PROMPT —
Leave out all pictures. Return exactly the lines from the top of the material through the line containing "COL=bpy.context.scene.collection".

Start

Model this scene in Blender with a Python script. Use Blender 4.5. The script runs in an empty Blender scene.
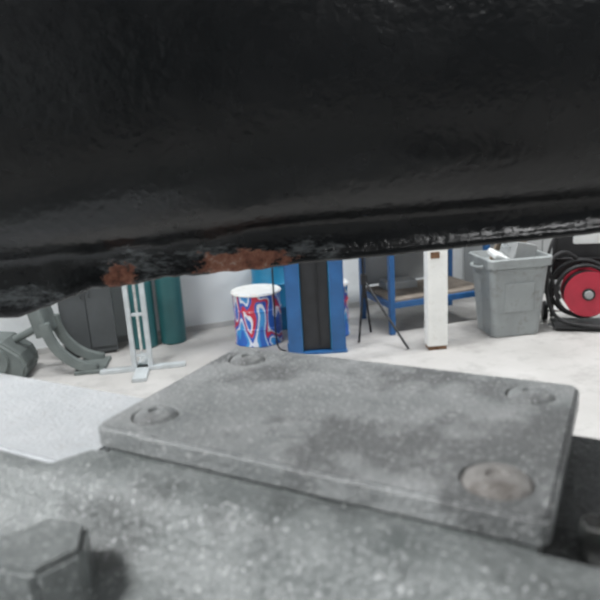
import bpy, bmesh, math, random
from mathutils import Vector, Matrix, noise as mnoise
random.seed(4)
D=bpy.data
COL=bpy.context.scene.collection

# ------------------------------------------------------------------ materials
def new_mat(name):
    m=D.materials.new(name); m.use_nodes=True
    nt=m.node_tree; b=nt.nodes["Principled BSDF"]
    return m,nt,b
def coords(nt,scale=(1,1,1)):
    tc=nt.nodes.new("ShaderNodeTexCoord"); mp=nt.nodes.new("ShaderNodeMapping")
    mp.inputs["Scale"].default_value=scale
    nt.links.new(tc.outputs["Object"],mp.inputs["Vector"]); return mp.outputs["Vector"]
def noise(nt,vec,scale,detail=4,rough=.55):
    n=nt.nodes.new("ShaderNodeTexNoise"); n.inputs["Scale"].default_value=scale
    n.inputs["Detail"].default_value=detail; n.inputs["Roughness"].default_value=rough
    nt.links.new(vec,n.inputs["Vector"]); return n.outputs["Fac"]
def ramp(nt,fac,stops,mode='LINEAR'):
    r=nt.nodes.new("ShaderNodeValToRGB"); r.color_ramp.interpolation=mode
    e=r.color_ramp.elements
    while len(e)<len(stops): e.new(0.5)
    for i,(p,c) in enumerate(stops):
        e[i].position=p; e[i].color=(c[0],c[1],c[2],1) if hasattr(c,'__len__') else (c,c,c,1)
    nt.links.new(fac,r.inputs["Fac"]); return r.outputs["Color"]
def mix(nt,fac,a,b):
    m=nt.nodes.new("ShaderNodeMix"); m.data_type='RGBA'
    if isinstance(fac,(int,float)): m.inputs[0].default_value=fac
    else: nt.links.new(fac,m.inputs[0])
    for s,v in ((6,a),(7,b)):
        if isinstance(v,tuple): m.inputs[s].default_value=(*v,1)
        else: nt.links.new(v,m.inputs[s])
    return m.outputs[2]
def bump(nt,bsdf,h,strength,dist):
    b=nt.nodes.new("ShaderNodeBump"); b.inputs["Strength"].default_value=strength
    b.inputs["Distance"].default_value=dist
    nt.links.new(h,b.inputs["Height"]); nt.links.new(b.outputs["Normal"],bsdf.inputs["Normal"])
def simple(name,c,rough=.5,metal=0,var=.12,scale=6,bs=0,bd=.002,dirt=None):
    m,nt,b=new_mat(name); v=coords(nt); n=noise(nt,v,scale)
    lo=tuple(x*(1-var) for x in c); hi=tuple(min(1,x*(1+var)) for x in c)
    col=ramp(nt,n,[(.3,lo),(.7,hi)])
    if dirt:
        n2=noise(nt,v,scale*2.3,6,.7); f=ramp(nt,n2,[(.55,0),(.7,1)])
        col=mix(nt,f,col,dirt)
    nt.links.new(col,b.inputs["Base Color"])
    b.inputs["Roughness"].default_value=rough; b.inputs["Metallic"].default_value=metal
    if bs: bump(nt,b,noise(nt,v,scale*8),bs,bd)
    return m

M={}
M['wall']=simple('wall_paint',(.64,.665,.67),.7,var=.05,scale=1.2,bs=.15,bd=.003,dirt=(.57,.59,.59))
M['wall_low']=simple('wall_rear_paint',(.12,.13,.14),.7,var=.1,scale=1)
M['ceil']=simple('ceiling_sheet',(.20,.20,.21),.8)
M['trim']=simple('grey_trim',(.42,.42,.41),.6)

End

REPLY —
Model this scene in Blender with a Python script. Use Blender 4.5. The script runs in an empty Blender scene.
import bpy, bmesh, math, random
from mathutils import Vector, Matrix, noise as mnoise
random.seed(4)
D=bpy.data
COL=bpy.context.scene.collection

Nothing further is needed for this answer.